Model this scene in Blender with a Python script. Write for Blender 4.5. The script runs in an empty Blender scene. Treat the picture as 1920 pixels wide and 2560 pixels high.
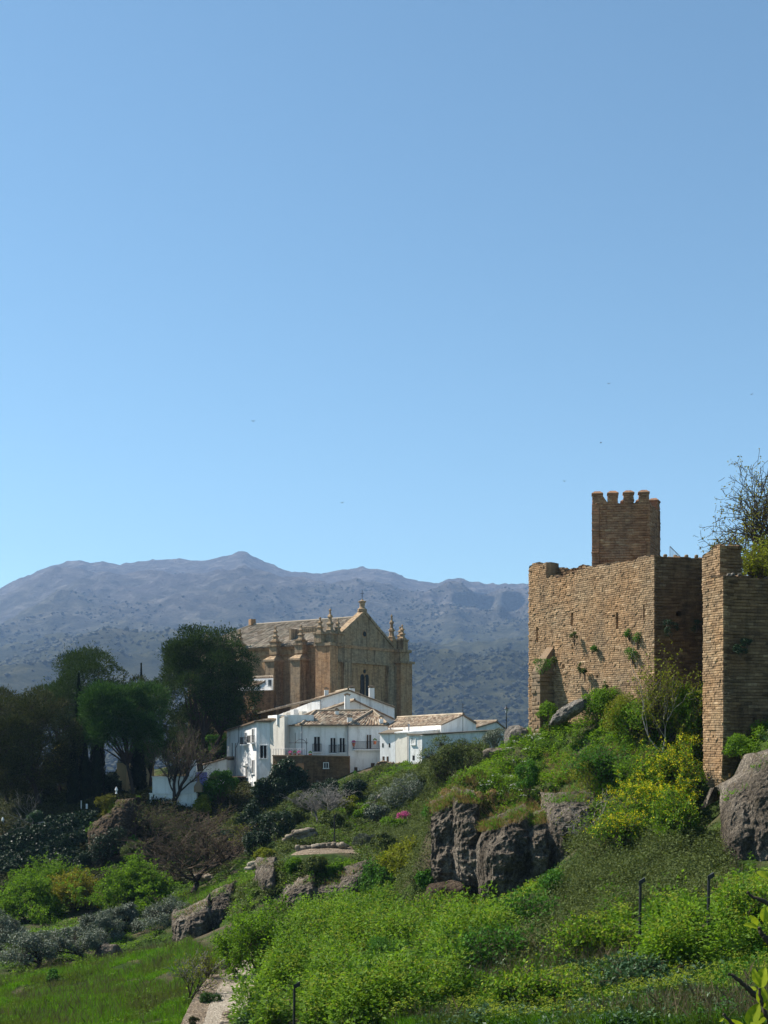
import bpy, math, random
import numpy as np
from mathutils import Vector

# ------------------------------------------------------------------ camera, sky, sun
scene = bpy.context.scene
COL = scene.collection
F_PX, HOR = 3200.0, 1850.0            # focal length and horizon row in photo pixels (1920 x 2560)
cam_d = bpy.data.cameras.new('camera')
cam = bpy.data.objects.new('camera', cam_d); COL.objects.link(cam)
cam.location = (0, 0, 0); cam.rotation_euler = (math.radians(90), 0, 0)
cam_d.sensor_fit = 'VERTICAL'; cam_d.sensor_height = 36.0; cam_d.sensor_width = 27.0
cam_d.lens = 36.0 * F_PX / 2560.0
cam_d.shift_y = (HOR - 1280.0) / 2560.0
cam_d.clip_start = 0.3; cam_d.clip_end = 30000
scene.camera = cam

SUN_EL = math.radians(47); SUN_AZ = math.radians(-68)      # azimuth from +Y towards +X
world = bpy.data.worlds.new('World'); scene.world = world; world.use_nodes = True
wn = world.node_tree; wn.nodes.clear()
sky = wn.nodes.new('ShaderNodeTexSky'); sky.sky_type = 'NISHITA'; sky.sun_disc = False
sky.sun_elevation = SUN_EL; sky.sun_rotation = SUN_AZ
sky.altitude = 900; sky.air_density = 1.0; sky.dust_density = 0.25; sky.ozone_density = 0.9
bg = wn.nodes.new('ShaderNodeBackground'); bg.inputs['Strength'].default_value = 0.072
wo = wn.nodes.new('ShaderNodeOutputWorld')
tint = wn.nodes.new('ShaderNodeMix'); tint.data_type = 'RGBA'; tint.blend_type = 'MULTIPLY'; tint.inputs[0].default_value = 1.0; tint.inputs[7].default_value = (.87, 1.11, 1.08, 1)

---

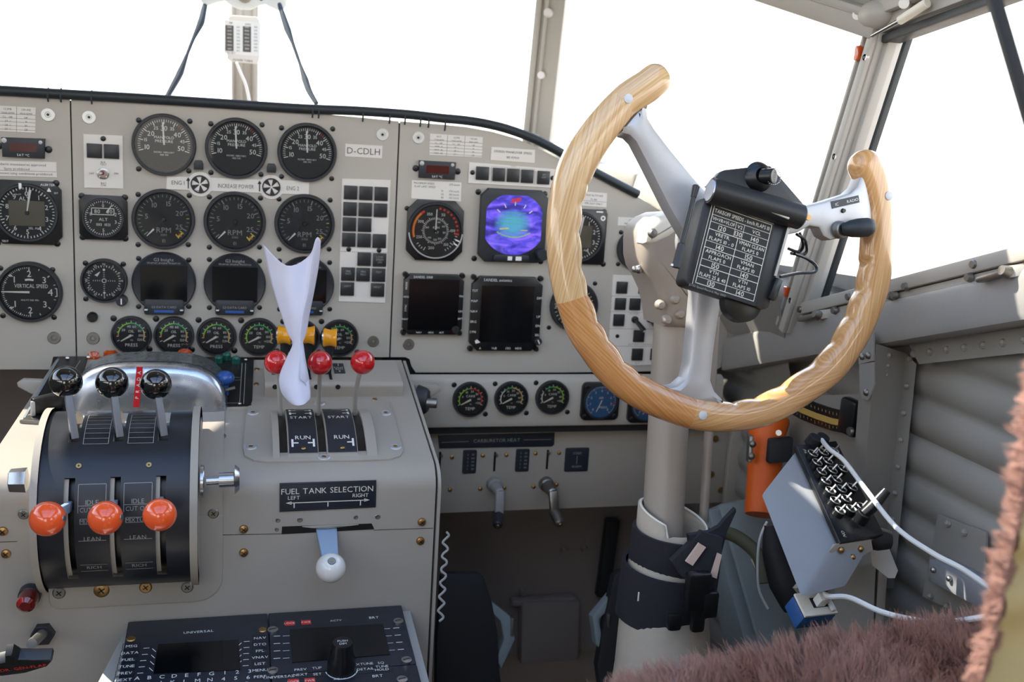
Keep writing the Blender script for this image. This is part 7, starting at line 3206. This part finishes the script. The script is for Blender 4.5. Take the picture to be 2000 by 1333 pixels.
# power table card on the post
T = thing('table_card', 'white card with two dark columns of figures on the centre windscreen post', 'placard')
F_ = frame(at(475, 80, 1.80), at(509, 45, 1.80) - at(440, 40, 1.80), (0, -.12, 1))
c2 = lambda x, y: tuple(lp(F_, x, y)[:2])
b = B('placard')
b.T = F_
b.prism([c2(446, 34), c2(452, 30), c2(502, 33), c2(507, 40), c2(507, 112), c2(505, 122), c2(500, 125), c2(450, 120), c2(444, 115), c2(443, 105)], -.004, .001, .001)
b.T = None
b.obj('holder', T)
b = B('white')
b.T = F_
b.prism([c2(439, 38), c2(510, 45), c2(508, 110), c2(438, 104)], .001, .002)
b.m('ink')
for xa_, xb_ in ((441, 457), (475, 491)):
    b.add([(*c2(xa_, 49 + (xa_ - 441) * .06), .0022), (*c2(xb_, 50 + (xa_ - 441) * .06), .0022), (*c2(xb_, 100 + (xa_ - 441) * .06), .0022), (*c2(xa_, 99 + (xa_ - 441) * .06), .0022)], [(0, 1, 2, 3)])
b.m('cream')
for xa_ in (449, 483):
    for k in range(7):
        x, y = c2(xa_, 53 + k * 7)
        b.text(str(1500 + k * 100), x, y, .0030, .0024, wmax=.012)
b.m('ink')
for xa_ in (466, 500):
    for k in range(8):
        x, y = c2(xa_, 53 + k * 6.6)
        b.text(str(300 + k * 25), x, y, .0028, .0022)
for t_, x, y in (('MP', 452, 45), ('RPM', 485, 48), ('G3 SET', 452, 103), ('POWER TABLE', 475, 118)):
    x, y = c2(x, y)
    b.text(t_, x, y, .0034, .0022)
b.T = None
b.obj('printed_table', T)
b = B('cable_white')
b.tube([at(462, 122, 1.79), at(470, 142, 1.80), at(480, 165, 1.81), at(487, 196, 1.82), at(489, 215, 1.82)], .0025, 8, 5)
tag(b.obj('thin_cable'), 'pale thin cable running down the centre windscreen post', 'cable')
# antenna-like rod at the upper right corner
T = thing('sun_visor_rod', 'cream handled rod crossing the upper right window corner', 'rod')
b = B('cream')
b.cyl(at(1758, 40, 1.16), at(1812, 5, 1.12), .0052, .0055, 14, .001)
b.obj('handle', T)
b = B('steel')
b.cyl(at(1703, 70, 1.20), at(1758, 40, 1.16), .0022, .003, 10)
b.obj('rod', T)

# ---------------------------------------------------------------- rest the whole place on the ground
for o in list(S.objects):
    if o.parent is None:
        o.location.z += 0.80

Work to complete>
Retype the lines above exactly as they appear, from the line containing "Model this scene" through the line containing "tint = wn.nodes.new('ShaderNodeMix');", and leave out any pictures.

Worked solution>
Model this scene in Blender with a Python script. Write for Blender 4.5. The script runs in an empty Blender scene. Treat the picture as 1920 pixels wide and 2560 pixels high.
import bpy, math, random
import numpy as np
from mathutils import Vector

# ------------------------------------------------------------------ camera, sky, sun
scene = bpy.context.scene
COL = scene.collection
F_PX, HOR = 3200.0, 1850.0            # focal length and horizon row in photo pixels (1920 x 2560)
cam_d = bpy.data.cameras.new('camera')
cam = bpy.data.objects.new('camera', cam_d); COL.objects.link(cam)
cam.location = (0, 0, 0); cam.rotation_euler = (math.radians(90), 0, 0)
cam_d.sensor_fit = 'VERTICAL'; cam_d.sensor_height = 36.0; cam_d.sensor_width = 27.0
cam_d.lens = 36.0 * F_PX / 2560.0
cam_d.shift_y = (HOR - 1280.0) / 2560.0
cam_d.clip_start = 0.3; cam_d.clip_end = 30000
scene.camera = cam

SUN_EL = math.radians(47); SUN_AZ = math.radians(-68)      # azimuth from +Y towards +X
world = bpy.data.worlds.new('World'); scene.world = world; world.use_nodes = True
wn = world.node_tree; wn.nodes.clear()
sky = wn.nodes.new('ShaderNodeTexSky'); sky.sky_type = 'NISHITA'; sky.sun_disc = False
sky.sun_elevation = SUN_EL; sky.sun_rotation = SUN_AZ
sky.altitude = 900; sky.air_density = 1.0; sky.dust_density = 0.25; sky.ozone_density = 0.9
bg = wn.nodes.new('ShaderNodeBackground'); bg.inputs['Strength'].default_value = 0.072
wo = wn.nodes.new('ShaderNodeOutputWorld')
tint = wn.nodes.new('ShaderNodeMix'); tint.data_type = 'RGBA'; tint.blend_type = 'MULTIPLY'; tint.inputs[0].default_value = 1.0; tint.inputs[7].default_value = (.87, 1.11, 1.08, 1)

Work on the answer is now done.